Qual será a tônica desta campanha? A crise do mensalão? O debate econômico? Emprego?

Vejo algumas áreas fundamentais. Penso que o governador Alckmin vai dizer que o governo Lula não teve nenhuma política econômica. Ele deu continuidade, piorando um pouco, à política monetária necessária no governo anterior para estabilizar a moeda. Não soube como sair dela. O crescimento foi totalmente puxado por circunstâncias externas benignas. Se fossem circunstâncias adversas, e com a crise de corrupção interna, o governo teria passado por muitos maus momentos. Na área da política social, o que o PT tem para apresentar é o Bolsa-Família. Não quero desmerecer, mas é um programa que deveria ter caráter emergencial, e caráter emergencial para 11 milhões de pessoas soa um pouco eleitoreiro. Mas, enfim, é pouco para um partido que tem essa marca. Há ainda a área da gestão pública, a qualidade administrativa. Aí ninguém discorda que o governo Lula é um desastre. Tudo funciona muito mal. Agora, vai se deixar de lado a questão do mensalão e da corrupção? Acho que não. Não acho que seja a prioridade para o eleitor das classes C e D, mas evidentemente é de suma relevância para o País.

Lula tem apanhado há cerca de um ano, tem um filho envolvido em suspeita de favorecimento, ministros derrubados, deputados em processo de cassação. Entretanto, a última pesquisa o coloca como possível vitorioso em primeiro turno contra Alckmin. Por que isso acontece?

Acho que são três fatores que se somam. Primeiro, Lula teve uma tática de se desvencilhar do PT, de que o PT o traiu.
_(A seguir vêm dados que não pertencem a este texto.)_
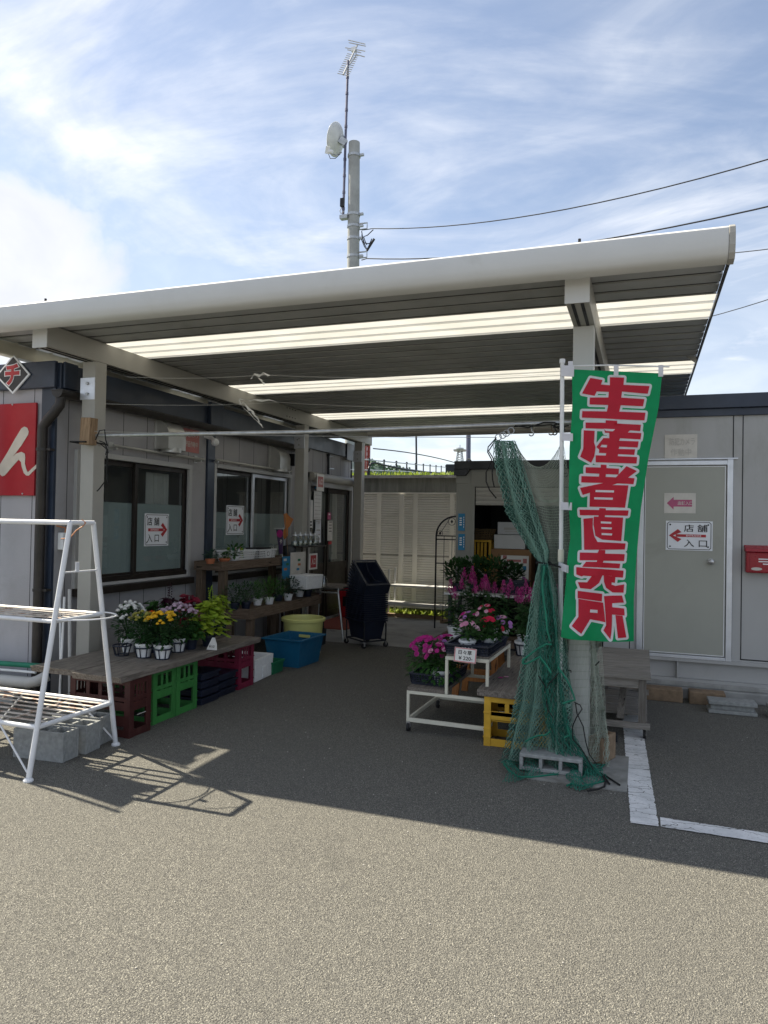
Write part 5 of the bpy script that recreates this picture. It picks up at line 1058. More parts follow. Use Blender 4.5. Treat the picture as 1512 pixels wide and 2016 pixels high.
# counter with jars, lower grey table
ca, cb_ = at(565, 1075, X=-4.32), at(640, 1073, X=-4.32); cz = 1.245
t = thing('jar_stand', 'dark narrow counter stand carrying glass jars by the door', 'stand', (-4.45, (ca.y+cb_.y)/2, 0)); g = MB(); g.box(-4.62, -4.30, 8.78, cb_.y, cz-.02, cz); g.build('top', M['bronze'], t, bevel=.003)
for lx in (-4.61, -4.33):
    for ly in (8.80, cb_.y-.03): g = MB(); g.box(lx, lx+.022, ly, ly+.022, 0, cz-.02); g.build('leg', M['bronze'], t)
g = MB(); g.box(-4.62, -4.30, 8.83, cb_.y-.04, .62, .635); g.build('shelf', M['bronze'], t)
for i, x in enumerate((581, 591, 601, 611, 620)):
    p = at(x, 1068, X=-4.42); j = thing('glass_jar', ['leftmost glass jar with metal lid on the dark counter', 'second glass jar from the left on the dark counter', 'middle glass jar on the dark counter', 'fourth glass jar from the left on the dark counter', 'rightmost glass jar on the dark counter, nearest the door'][i], 'jar', (p.x, p.y, cz), 0, 'glass jars on the dark counter')
    g = MB(); g.lathe([(0,0),(.058,0),(.060,.01),(.060,.11),(.040,.135),(.040,.14)], (0,0,0), 14); g.lathe([(0,.004),(.052,.004),(.053,.06),(0,.062)], (0,0,0), 12); g.build('body', M['jar'], j, world=False, smooth=True); g = MB(); g.lathe([(.042,.138),(.042,.16),(.01,.165),(.012,.19),(0,.195)], (0,0,0), 14); g.build('lid', M['alu'], j, world=False, smooth=True)
a, b = at(569, 1088, X=-4.29), at(600, 1118, X=-4.29)
for k, (x0, y0, x1, y1, mm, lb) in enumerate(((556, 1096, 570, 1138, 'bluest', 'blue illustrated leaflet on the front of the jar counter'), (572, 1088, 600, 1128, 'oldpaper', 'pale floral poster on the front of the jar counter'))):
    wallpaper_px('counter_poster', lb, 'poster', x0, y0, x1, y1, -4.295+.004*k, M[mm], blocks=[(rnd(-.05,.05), .10-.06*i, .08, .03, M[['oldpaper','dgreen','orng','bluest'][i % 4]]) for i in range(4)], group='posters on the jar counter')
a, b = at(608.5, 1090, X=-4.25), at(624, 1120, X=-4.25); flat_sign('entrance_notice', 'white notice with red square reading entrance standing below the jars', 'sign', (-4.25, (a.y+b.y)/2, (a.z+b.z)/2), EY, b.y-a.y, a.z-b.z, M['paper'], (('入口', 0, 0, .12, .09, M['paper'], .02),), blocks=((0, 0, .18, .17, M['redink']),))
g = MB(); yy = (a.y+b.y)/2; g.tube([(-4.262, yy, 0), (-4.262, yy, a.z)], .008, 8); g.lathe([(0,0),(.1,0),(.1,.01),(.012,.02)], (-4.262, yy, 0), 16); o = g.build('notice_pole', M['bronze']); tag(o, 'thin dark floor stand holding the red entrance notice', 'stand')
t = thing('folding_table', 'small grey metal legged table beyond the timber tables', 'table', (-4.05, 8.95, 0)); g = MB(); g.box(-4.30, -3.72, 8.80, 9.30, .70, .725); g.build('top', M['wgrey'], t, bevel=.003)
for ly in (8.84, 9.26):
    for lx, fx_ in ((-3.79, -3.70), (-4.24, -4.28)): g = MB(); g.tube([(lx, ly, .70), (lx, ly, .64), (fx_, ly-.02, .05), (fx_, ly-.02, .0)], .014, 8); g.build('leg', M['steel'], t)
    g = MB(); g.tube([(-4.24, ly, .64), (-3.79, ly, .64)], .012, 8); g.build('cross_bar', M['steel'], t)
g = open_box(.34, .25, .15, .025, .01); g.box(-.182, .182, -.137, .137, .15, .175); o = g.build('styrofoam_box', M['styro'], bevel=.008); q_ = at(603, 1158, Z=.727); o.location = (q_.x, q_.y, .727); o.rotation_euler = (0,0,rad(80)); tag(o, 'lidded white styrofoam box on the small grey table', 'box')
p = at(637, 1152, X=-3.9); g = MB(); g.lathe([(0,0),(.045,0),(.048,.10),(.032,.13),(.034,.155),(0,.157)], (0,0,0), 14); o = g.build('storage_jar', M['jar'], smooth=True); q_ = at(637, 1156, Z=.727); o.location = (q_.x, q_.y, .726); tag(o, 'single clear jar beside the lidded styrofoam box', 'jar')
g = open_box(.22, .3, .2, .01, .01); o = g.build('dark_planter', M['black'], bevel=.005); o.location = (-3.95, 8.42, 0); tag(o, 'small black planter box on the ground behind the yellow bin', 'planter')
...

Não muita gente acreditou nessa história, mas deram-lhe o benefício da dúvida porque na verdade o Lula vitorioso, o Lula presidente, é uma criação não só PT, mas da sociedade brasileira inteira. Foi a sociedade brasileira que um dia disse que há muito se tinha uma estratificação social não muito boa, uma distribuição de renda muito ruim, as pessoas que vêm de baixo com muito poucas oportunidades. Então aqui está uma pessoa realmente meritória, um belo símbolo, que vem lá do Nordeste, que tem uma vida política muito determinada, por que não se elege esse homem que já tenta pela quarta vez a Presidência da República? A eleição de 2002 foi isso, evidentemente que com a ajuda de Duda Mendonça nos efeitos especiais. Mas foi uma eleição que refletiu também a consciência culpada da sociedade brasileira. O segundo pilar é que a situação econômica brasileira não é desastrosa. As pessoas não estão se sentindo mal, com aquela angústia do tempo da inflação. O Bolsa-Família entra aí também. E o terceiro fato é que ele estava falando sozinho. O PMDB não tem candidato, o PFL não tem candidato e o PSDB estava em disputa interna. As pessoas que não lêem jornais todo dia, que não têm tempo ou condições de acompanhar detalhadamente a vida política, pensam que só tem Lula de candidato. Isso começou a mudar esta semana, com a indicação de Alckmin. Certamente não vai ser fácil, porque reverter um quadro é sempre muito complicado, mas a situação tende a mudar. Não ficarei surpreso se dentro de um mês, um mês e meio, essa diferença estiver reduzida.